What is especially sad is how Micah ends this chapter.  Even the children shall be led away into captivity.  How true is this!  When one generation is weak, they teach the next generation to be weak.  Eventually, weakness is passed on as is corruption.  Often the coming generations have no chance.  The ground that one generation gives to corruption is ground that the next generation doesn’t even see as corrupt.  So they give more ground and the generation that follows no longer sees that ground given as corrupt.  Generation after generation slips slowly into the captivity of sin without even realizing the error and darkness of their ways.

There’s a bleak thought, isn’t it?

What hope is there?  Micah doesn’t say it here, but I will answer that.  The hope comes when enough ground has been given that a faithful generation can rise up and motivate people to action.  Eventually enough ground is lost to sin and corruption that revival can happen.  We’ve seen it in religion (Great Awakening in the Americas, Reformation in Europe, etc).  We’ve seen it politically (Democracy in America, French Revolution, etc).  The hope is in revival; but revival typically only comes when enough ground has been sufficiently surrendered by prior generations to decadence. 

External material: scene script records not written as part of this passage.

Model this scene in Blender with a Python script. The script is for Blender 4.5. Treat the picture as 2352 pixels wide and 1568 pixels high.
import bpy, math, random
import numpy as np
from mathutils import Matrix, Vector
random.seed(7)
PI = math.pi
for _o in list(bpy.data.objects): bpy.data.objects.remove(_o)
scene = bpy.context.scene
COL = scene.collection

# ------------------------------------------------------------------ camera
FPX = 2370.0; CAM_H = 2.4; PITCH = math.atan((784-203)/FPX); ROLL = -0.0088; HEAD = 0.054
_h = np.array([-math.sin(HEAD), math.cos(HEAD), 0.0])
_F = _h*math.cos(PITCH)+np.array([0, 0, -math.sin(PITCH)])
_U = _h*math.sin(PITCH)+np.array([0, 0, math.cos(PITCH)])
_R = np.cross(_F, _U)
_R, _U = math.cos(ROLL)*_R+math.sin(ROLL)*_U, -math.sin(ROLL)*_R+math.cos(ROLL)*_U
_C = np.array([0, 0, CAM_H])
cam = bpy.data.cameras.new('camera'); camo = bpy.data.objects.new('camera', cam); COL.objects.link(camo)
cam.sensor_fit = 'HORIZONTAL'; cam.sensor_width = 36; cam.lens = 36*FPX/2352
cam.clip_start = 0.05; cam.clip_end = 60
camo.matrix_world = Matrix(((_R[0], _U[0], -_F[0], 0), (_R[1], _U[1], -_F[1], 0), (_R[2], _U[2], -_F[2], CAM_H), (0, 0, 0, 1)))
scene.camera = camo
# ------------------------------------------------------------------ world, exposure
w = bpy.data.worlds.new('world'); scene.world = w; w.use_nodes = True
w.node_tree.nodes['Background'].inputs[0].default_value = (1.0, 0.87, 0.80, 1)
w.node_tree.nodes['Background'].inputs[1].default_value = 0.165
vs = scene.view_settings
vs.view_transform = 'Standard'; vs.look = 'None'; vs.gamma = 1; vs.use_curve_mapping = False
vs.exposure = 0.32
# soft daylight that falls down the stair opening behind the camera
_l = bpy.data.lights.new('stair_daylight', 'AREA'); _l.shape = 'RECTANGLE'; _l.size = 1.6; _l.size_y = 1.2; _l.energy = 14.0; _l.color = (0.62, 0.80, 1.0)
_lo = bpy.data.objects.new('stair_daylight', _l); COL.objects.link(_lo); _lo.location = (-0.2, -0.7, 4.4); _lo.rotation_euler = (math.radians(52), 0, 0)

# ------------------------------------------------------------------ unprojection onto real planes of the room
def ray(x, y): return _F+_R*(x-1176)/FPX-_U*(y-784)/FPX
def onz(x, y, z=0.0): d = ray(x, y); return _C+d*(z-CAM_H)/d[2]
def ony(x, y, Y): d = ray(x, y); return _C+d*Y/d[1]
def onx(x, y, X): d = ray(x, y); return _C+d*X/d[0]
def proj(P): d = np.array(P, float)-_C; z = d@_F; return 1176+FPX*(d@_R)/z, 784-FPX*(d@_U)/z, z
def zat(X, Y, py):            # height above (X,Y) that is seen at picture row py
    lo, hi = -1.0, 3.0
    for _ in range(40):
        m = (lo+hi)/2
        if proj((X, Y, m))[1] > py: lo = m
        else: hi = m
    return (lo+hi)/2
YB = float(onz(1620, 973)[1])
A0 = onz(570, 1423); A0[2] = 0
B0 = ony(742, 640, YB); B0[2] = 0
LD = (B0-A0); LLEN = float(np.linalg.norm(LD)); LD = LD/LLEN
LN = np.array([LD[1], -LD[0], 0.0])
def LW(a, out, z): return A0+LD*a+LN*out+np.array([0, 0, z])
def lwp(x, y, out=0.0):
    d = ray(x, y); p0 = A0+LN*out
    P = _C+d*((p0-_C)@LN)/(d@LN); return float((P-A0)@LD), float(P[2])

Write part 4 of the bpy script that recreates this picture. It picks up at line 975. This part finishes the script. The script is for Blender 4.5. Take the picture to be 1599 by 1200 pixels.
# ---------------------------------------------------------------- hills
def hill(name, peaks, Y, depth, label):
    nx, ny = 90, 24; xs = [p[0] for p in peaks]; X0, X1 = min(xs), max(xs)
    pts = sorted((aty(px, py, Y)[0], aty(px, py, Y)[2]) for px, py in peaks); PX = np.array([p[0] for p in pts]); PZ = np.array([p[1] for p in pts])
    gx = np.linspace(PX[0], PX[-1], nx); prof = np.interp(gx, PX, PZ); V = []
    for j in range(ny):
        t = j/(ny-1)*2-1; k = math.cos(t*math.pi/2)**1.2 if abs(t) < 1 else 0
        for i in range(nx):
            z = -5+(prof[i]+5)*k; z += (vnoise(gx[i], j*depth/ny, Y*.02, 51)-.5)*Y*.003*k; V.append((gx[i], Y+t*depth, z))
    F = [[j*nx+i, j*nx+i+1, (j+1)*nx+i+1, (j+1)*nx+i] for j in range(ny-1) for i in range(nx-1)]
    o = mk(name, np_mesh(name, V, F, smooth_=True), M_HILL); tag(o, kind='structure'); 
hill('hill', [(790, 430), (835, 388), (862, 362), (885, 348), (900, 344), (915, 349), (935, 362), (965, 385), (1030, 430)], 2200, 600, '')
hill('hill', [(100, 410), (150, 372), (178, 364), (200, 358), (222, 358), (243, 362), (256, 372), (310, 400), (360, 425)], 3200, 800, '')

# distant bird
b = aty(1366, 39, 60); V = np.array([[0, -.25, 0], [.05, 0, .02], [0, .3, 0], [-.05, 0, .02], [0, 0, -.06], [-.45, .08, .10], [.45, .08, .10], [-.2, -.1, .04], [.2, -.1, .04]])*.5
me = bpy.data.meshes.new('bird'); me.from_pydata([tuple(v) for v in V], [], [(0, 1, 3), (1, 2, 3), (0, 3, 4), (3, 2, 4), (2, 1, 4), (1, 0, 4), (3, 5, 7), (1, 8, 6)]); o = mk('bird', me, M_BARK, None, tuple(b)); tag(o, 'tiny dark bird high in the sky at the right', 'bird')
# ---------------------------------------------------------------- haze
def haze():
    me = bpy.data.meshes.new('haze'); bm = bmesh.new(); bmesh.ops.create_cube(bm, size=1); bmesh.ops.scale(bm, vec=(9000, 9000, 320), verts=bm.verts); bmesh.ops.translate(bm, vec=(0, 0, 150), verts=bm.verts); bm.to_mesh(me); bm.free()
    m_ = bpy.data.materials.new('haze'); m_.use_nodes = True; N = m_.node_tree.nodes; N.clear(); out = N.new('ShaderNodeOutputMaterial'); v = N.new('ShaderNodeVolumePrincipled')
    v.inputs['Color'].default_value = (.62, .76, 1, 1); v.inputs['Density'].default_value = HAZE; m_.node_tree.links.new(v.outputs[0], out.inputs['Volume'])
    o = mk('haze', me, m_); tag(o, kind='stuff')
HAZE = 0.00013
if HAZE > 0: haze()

In fact, this is what happened in the Bible.  The Hebrew people went to Egypt, lost ground, and after many generations came out and a faithful generation claimed the Promised Land after the unfaithful generation had all died.  Then over the next few centuries the Hebrew people lost ground again and fell to the Assyrians and Babylonians before a faithful generation could return and rebuild the Promised Land.  Then the people fell, lost ground, and a new faithful generation fought for ground under the teachings of Jesus the Messiah.  It is our history.  Establishment, corruption, falling, giving ground, revival, resurgence, establishment.  It’s a vicious cycle – a cycle that one day will end when Christ returns.  But I am getting ahead of myself here. 

For now, we must understand what Micah sees.  Corruption, establishment, and lost ground will lead to judgment.  It always does without the intervention of repentance.